Iraqis with dual citizenship, in which their Emirates ID card is registered with a foreign passport, were barred from casting their votes.

“They changed the rules overnight and turned away dozens of people who were obviously really upset,” said Safwan Amin, an Iraqi lawyer based in Dubai who was barred from voting.

“The rule is if you have all the documents in the world that proves you are Iraqi – that’s not good enough. You have to have an Emirates ID that says you are Iraqi. Otherwise you are disqualified from voting.”

The instruction was reportedly made by UAE authorities, according to statements by Iraq’s Independent High Electoral Commission and the Iraqi embassy in Abu Dhabi.

By midday, however, the ban was lifted and UAE residents could vote as long as they had Iraqi documents to prove their citizenship.

“We clarified the picture with them that Iraqis with dual citizenship can vote as long as they have the right documents,” said the Iraq ambassador, Muafaq Mahdi Abood.

Iraq’s Independent High Electoral Commission pointed the finger at the Iraqi embassy for the confusion.

“I blame the Iraqi embassy for its lack of coordination and efforts to liaise with the respective government entities here,” said Ayad Fakhri, the UAE-based official spokesman for Iraq’s Independent High Electoral Comission.

“You know, the UAE is the electoral base for all Iraqis in the GCC. There’re hundreds of Iraqis coming from Saudi Arabia, Oman, Qatar and Bahrain and we don’t know what to tell them.

“No one is being let in. The UAE security officials are at the door. Only till they show the UAE ID can they go inside,” he added.

Polling stations outside Iraq opened yesterday, just weeks after the country’s electoral commission board threatened to quit because of “political interference”. Federal elections inside Iraq take place on Wednesday and Thursday.

The dispute stemmed from conflicting legal interpretations about which candidates could take part. Critics of the prime minister, Nouri Al Maliki, have claimed that he has used this clause to remove political rivals and pave the way for a third term in office.
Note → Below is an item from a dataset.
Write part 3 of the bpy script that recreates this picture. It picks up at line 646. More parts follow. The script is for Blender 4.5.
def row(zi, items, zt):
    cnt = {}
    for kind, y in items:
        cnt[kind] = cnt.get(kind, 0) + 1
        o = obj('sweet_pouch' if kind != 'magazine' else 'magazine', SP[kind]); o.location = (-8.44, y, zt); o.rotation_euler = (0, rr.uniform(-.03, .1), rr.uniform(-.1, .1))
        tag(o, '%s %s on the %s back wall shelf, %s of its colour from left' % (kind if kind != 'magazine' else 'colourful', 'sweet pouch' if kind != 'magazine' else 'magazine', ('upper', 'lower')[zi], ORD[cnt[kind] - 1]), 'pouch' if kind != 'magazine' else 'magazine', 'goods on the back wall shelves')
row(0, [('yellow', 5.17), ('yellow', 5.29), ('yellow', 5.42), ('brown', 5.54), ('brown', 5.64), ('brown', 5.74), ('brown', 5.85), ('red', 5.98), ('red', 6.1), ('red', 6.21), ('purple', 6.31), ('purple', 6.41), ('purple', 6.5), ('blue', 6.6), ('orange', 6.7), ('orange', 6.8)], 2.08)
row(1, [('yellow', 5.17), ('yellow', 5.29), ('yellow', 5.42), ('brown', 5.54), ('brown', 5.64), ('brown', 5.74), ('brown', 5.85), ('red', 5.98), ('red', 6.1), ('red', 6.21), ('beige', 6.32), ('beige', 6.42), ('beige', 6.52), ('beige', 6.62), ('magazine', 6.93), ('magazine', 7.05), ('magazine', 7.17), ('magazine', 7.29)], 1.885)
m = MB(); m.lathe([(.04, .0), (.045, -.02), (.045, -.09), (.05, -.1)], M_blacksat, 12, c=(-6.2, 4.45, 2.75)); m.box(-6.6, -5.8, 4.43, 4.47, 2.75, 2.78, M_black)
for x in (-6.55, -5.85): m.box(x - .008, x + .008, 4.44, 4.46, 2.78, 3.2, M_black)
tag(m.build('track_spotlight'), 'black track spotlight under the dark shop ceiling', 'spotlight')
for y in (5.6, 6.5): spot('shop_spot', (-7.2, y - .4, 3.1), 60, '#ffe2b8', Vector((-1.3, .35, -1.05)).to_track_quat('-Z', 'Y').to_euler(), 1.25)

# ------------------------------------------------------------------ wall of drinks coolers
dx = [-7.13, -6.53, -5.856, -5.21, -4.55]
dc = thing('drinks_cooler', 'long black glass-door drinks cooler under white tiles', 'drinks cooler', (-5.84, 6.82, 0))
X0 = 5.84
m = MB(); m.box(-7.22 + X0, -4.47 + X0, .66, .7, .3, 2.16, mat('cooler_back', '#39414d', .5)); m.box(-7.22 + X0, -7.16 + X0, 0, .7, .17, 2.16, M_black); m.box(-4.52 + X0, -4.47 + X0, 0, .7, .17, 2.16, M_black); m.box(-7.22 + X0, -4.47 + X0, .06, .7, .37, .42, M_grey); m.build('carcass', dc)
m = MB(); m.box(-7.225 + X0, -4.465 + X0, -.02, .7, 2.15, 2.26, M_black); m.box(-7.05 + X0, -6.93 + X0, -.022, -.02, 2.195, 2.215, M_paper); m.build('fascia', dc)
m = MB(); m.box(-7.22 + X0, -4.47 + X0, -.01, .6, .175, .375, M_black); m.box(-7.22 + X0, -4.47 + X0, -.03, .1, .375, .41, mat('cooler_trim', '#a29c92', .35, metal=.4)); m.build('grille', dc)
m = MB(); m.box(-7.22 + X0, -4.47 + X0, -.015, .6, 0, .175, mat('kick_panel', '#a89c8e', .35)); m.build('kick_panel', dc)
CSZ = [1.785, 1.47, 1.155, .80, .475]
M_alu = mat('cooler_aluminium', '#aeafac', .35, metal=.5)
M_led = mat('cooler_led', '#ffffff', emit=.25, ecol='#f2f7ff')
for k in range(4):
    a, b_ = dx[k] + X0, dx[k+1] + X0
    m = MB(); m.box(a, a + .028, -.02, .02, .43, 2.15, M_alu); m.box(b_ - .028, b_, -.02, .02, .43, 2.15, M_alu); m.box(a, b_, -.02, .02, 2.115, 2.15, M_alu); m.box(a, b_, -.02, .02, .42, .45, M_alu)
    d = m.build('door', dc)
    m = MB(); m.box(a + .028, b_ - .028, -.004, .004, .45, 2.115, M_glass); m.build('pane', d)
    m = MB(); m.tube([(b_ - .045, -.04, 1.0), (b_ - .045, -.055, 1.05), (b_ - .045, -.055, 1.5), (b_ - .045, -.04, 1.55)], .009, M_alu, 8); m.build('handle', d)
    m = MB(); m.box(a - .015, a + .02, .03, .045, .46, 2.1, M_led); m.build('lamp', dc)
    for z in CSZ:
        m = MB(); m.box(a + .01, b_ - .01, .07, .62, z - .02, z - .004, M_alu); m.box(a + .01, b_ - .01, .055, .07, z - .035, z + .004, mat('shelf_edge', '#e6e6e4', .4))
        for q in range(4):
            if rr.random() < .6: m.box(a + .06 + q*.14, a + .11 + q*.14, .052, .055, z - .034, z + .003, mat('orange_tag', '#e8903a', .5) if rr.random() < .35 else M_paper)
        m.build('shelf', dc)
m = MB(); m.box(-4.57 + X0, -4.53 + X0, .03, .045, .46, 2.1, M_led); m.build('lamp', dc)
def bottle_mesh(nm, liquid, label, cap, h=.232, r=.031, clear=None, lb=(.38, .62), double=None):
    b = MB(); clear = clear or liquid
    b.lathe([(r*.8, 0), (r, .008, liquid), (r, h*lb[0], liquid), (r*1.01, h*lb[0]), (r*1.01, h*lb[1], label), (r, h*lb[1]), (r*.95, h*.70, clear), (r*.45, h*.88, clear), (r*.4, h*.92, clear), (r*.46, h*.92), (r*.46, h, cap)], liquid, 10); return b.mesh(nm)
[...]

Iraqis casting their ballots in Abu Dhabi were hopeful that their votes would cause a shake-up in the status quo and reduce violence and corruption in their homeland.

“It’s my right as an Iraqi to remove these oppressors running the country out of Iraq,” said Ahmed Mahmoud, from New Zealand.

“They didn’t do anything in the last term. It’s all been just destruction. What did they do for us?”

More than 2,900 Iraqis have died this year and 6,800 last year, according to figures from the news agency Agence France-Presse, amid a surge of violent attacks and bombings across the country.

“Iraq is in a transitionary phase, from dictatorship to a nascent democracy,” Mr Abood said. “And this election is very important for Iraqi people’s lives [with] the increased violence in the country, which I’d hope would calm once a new government is in place.”